> Aim:
Can you find the lines of the listing that include "pixels" and copy every one?

========

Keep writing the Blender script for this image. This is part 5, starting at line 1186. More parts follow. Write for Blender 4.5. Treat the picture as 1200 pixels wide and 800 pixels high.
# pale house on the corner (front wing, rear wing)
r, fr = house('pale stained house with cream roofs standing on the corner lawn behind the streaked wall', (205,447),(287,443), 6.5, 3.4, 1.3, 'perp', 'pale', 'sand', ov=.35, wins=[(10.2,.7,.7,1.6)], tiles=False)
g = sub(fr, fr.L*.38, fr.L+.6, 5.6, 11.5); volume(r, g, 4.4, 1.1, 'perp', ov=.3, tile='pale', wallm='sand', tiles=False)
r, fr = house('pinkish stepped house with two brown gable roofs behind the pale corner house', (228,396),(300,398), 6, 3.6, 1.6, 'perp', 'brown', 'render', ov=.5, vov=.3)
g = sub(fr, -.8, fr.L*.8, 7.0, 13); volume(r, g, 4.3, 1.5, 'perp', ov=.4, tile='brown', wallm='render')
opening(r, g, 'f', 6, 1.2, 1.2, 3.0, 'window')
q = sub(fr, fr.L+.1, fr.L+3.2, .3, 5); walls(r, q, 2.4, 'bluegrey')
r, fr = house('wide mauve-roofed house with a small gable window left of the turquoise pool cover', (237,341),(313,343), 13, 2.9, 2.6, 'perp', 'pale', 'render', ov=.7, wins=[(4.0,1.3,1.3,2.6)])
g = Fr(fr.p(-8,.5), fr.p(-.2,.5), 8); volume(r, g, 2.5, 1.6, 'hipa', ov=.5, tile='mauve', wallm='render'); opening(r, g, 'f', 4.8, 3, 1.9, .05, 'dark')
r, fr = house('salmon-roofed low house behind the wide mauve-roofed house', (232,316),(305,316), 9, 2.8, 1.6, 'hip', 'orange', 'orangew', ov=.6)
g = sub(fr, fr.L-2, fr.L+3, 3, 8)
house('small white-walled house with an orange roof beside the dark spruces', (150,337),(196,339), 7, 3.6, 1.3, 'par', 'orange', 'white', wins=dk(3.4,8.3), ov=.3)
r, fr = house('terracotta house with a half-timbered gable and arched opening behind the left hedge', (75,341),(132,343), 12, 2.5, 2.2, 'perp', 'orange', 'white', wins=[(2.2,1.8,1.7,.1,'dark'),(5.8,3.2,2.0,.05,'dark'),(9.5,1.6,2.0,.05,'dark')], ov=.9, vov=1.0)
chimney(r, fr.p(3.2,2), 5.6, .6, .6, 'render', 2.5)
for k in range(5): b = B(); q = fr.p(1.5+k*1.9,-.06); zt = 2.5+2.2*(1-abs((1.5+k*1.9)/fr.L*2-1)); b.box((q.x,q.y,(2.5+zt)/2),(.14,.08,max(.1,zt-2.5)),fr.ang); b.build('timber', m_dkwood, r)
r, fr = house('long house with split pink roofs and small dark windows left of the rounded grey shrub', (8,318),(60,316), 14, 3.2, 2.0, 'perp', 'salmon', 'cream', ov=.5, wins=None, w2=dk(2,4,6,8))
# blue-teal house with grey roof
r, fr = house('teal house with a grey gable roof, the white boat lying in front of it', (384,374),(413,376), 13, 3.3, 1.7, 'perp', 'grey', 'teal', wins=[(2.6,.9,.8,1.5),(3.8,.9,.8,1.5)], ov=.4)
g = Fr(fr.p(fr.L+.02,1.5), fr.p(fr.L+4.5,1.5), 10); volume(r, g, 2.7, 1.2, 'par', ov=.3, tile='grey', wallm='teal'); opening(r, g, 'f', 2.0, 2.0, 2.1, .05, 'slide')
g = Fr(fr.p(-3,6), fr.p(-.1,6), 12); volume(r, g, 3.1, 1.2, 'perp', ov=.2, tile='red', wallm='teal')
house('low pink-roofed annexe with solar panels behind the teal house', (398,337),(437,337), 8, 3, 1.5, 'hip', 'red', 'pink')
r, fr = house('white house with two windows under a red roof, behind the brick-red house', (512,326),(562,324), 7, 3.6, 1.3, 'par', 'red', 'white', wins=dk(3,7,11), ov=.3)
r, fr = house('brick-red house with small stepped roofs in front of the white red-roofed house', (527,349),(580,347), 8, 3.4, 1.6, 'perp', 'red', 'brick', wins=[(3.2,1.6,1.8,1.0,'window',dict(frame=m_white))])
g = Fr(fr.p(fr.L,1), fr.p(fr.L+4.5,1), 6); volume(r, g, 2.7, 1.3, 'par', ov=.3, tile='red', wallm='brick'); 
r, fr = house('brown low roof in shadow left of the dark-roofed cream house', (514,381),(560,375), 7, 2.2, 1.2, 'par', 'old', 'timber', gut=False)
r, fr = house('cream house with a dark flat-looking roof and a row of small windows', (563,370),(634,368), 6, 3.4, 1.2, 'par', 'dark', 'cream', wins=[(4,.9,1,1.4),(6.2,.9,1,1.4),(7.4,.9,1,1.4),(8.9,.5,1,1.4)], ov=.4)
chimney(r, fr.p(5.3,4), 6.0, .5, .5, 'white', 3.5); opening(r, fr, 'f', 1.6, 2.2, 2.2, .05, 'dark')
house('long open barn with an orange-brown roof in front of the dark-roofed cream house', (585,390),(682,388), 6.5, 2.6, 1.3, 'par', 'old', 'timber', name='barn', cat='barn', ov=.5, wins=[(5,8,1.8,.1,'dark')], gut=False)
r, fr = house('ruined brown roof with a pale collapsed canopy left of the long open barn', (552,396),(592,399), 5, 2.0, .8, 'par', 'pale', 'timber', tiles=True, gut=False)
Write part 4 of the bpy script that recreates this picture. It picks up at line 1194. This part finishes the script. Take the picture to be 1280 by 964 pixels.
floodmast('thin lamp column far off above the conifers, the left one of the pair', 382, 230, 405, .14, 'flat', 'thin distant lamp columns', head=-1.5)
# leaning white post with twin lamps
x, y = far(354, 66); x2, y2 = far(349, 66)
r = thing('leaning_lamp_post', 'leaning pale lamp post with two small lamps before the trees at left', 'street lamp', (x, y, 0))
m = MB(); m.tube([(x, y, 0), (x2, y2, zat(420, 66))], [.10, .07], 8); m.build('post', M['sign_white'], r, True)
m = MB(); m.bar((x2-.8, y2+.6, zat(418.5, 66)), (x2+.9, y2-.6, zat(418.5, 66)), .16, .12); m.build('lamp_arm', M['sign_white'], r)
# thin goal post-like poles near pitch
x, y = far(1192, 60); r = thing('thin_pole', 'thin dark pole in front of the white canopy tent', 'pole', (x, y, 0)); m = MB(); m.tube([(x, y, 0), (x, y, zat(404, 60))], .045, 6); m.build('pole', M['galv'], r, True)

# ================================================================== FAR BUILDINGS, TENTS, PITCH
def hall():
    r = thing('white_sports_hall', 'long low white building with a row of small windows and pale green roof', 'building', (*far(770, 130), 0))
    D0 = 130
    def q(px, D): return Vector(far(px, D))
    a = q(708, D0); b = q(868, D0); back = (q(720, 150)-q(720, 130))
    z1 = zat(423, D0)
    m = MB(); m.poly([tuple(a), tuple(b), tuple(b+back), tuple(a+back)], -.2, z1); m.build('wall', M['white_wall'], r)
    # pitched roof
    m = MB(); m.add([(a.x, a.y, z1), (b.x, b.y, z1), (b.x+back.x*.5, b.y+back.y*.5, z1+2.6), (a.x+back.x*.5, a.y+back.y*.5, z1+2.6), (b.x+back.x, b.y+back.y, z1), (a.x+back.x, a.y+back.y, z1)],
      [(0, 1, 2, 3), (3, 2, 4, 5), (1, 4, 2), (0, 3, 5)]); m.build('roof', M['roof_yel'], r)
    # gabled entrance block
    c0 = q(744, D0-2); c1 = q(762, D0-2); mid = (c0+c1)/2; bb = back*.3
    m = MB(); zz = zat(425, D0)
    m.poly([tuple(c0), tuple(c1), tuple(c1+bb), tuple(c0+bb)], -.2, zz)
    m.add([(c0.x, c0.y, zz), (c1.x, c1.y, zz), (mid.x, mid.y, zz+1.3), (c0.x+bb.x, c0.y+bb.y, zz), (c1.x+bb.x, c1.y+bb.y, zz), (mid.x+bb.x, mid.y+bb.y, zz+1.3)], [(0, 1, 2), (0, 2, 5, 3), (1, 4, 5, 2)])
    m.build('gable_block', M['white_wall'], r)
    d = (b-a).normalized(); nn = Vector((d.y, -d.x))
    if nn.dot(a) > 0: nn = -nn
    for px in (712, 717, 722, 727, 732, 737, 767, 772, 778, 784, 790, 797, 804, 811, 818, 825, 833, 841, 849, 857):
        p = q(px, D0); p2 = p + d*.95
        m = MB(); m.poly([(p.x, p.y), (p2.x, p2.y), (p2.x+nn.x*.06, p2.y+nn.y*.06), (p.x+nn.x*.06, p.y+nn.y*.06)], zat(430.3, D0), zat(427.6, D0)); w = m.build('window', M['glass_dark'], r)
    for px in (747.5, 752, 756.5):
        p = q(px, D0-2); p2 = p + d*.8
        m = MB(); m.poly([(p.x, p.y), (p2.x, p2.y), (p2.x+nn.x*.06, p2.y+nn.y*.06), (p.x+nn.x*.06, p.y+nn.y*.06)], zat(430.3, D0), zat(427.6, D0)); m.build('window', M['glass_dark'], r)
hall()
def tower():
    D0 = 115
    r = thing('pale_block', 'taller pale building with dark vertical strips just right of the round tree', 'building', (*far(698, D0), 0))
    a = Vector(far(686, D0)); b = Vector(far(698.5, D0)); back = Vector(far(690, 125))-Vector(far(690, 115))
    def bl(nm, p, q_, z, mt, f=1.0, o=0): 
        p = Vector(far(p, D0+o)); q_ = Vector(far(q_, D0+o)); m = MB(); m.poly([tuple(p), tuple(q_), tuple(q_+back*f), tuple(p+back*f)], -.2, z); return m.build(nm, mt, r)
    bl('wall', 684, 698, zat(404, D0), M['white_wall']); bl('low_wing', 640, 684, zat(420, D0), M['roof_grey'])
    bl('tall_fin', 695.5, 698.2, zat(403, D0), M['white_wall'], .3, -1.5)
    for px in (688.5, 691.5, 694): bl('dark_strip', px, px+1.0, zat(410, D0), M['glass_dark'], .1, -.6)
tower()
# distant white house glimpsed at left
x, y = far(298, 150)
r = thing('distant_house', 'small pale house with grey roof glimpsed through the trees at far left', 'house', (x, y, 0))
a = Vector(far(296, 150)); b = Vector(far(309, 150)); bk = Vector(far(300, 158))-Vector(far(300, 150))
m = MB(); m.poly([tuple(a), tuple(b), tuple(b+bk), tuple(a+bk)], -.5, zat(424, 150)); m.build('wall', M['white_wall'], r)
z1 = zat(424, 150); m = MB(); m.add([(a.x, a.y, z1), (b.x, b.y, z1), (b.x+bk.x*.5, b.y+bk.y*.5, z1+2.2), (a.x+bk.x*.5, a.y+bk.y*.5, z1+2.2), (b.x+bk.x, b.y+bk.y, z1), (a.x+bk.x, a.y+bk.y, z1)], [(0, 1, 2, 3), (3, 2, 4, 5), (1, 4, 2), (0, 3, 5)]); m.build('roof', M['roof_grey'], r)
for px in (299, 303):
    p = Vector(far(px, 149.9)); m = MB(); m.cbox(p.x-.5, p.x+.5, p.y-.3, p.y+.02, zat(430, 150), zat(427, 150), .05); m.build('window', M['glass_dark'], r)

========

> Answer for the task:
Keep writing the Blender script for this image. This is part 5, starting at line 1186. More parts follow. Write for Blender 4.5. Treat the picture as 1200 pixels wide and 800 pixels high.
Write part 4 of the bpy script that recreates this picture. It picks up at line 1194. This part finishes the script. Take the picture to be 1280 by 964 pixels.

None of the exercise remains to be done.